Pada setiap pertunjukkan, ia mulai menaiki panggung sembari berzikir dan berselawat. Tangannya mengayunkan sebuah pedang yang sangat tajam layaknya pisau yang diasah sebelum memotong ikan, tubuhnya meliuk mengikuti irama rapa’i yang dimainkan oleh 10-15 orang. Gerakan atraksi rapa’i daboh ini mirip silat, tapi setiap langkahnya diiringi sapuan tajamnya pedang. Sesekali tajamnya pedang menyentuh kulitnya, tetapi tak satu pun goresan tercipta di tubuhnya.
Kondisi tersebut terjadi karena diiringi tarikat, yaitu Tarikat Naqsabandiyah dan Qadariyah, yang dimaksud untuk mendekatkan diri kepada Allah. Namun, sesekali ia merasa khawatir pada saat atraksi sedang berlangsung. Ia takut jika ada di antara penonton yang menyalahgunakan atraksi tersebut dan dapat membahayakan dirinya.
“Setiap gerakan punya makna tertentu, bukan cuma sekadar gaya. Ada gerakan melindungi diri, ada gerak menyambut musuh, bahkan ada gerakan untuk mengusir setan,” katanya dengan nada penuh semangat.
Seketika suara yang tadinya ramai hening seketika, semua terdiam menyaksikan aksi yang sangat profesional itu. Anak-anak menatapnya dengan mata berbinar, beberapa ada yang bertepuk tangan kecil, pemuda menelan ludah, dan para tetua yang menunduk khusyuk. Sungguh suasana yang sangat sederhana, namun sarat makna.

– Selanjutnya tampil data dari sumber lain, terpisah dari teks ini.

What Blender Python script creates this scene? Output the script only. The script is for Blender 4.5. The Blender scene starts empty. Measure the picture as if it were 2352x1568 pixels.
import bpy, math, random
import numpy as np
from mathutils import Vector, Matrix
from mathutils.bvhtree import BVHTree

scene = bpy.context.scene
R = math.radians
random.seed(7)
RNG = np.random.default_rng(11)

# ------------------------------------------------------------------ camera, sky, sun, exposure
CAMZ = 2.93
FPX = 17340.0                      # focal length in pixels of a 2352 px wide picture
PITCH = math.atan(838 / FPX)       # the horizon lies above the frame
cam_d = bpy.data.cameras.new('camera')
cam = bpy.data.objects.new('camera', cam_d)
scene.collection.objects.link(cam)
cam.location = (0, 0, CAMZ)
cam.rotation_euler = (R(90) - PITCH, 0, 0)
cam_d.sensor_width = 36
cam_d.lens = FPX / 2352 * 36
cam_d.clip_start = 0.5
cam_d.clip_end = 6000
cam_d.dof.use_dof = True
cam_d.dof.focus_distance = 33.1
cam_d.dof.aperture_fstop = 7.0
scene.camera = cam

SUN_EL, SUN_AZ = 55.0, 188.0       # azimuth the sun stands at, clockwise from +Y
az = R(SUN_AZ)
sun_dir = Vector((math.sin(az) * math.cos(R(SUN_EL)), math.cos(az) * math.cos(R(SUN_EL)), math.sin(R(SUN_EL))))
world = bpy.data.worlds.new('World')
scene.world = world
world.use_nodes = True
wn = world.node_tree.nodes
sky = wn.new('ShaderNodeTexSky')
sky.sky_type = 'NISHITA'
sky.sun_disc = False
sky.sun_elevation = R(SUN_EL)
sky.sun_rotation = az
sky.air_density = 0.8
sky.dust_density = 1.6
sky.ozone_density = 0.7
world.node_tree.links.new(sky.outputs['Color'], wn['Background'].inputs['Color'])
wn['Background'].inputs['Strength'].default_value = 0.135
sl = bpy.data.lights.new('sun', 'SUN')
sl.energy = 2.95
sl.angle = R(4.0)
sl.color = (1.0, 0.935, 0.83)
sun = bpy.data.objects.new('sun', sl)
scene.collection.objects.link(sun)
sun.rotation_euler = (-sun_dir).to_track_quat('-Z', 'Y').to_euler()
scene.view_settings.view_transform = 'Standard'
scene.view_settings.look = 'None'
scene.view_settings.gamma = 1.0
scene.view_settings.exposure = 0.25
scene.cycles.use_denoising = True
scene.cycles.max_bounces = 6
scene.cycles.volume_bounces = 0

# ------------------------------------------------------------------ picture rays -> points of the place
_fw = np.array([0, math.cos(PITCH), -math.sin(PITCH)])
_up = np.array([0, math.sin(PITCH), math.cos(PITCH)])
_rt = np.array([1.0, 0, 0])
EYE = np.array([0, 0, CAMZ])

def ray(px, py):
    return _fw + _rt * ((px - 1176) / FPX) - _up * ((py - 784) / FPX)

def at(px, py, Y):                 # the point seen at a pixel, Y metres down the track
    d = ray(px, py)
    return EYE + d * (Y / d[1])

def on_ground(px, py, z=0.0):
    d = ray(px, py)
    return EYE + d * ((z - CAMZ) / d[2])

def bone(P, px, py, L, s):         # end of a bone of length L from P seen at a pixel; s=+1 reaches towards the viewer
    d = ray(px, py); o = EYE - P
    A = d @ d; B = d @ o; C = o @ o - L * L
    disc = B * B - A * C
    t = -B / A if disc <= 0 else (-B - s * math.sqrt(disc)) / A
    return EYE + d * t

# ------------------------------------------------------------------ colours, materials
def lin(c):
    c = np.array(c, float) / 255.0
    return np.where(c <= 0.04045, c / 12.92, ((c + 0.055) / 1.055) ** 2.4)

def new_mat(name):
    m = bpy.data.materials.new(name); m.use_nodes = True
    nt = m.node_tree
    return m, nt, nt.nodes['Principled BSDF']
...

Tidak semua orang setuju dengan apa yang dilakukan Pak Amin, beberapa orang menganggap pertunjukan itu berbahaya. Ada pula yang mengaitkannya dengan mistik dan hal-hal gaib. Namun, Pak amin tidak mempermasalahkan hal tersebut dan tidak ingin ambil pusing.
“Orang-orang boleh bicara apa saja tentang saya, tapi selama niat kita tulus karena Allah, tidak akan sia-sia. Saya tidak mencari uang karena ini, bukan juga ingin mendapat pujian dari orang-orang, tapi saya cuma ingin anak-anak tahu kita punya warisan yang tak kalah keren dan hebat,” ujarnya tegas.
Ia menyayangkan para pemuda yang belajar rapa’i daboh dengannya belum ada yang benar-benar serius. Beberapa anak muda sempat datang, ikut latihan satu sampai dua kali, kemudian berhenti. Sebagian karena takut dan sebagiannya merasa tidak ada manfaatnya. Bahkan anak kandungnya sendiri memilih bekerja di kota dan tidak tertarik sama sekali dengan dunia rapa’i daboh.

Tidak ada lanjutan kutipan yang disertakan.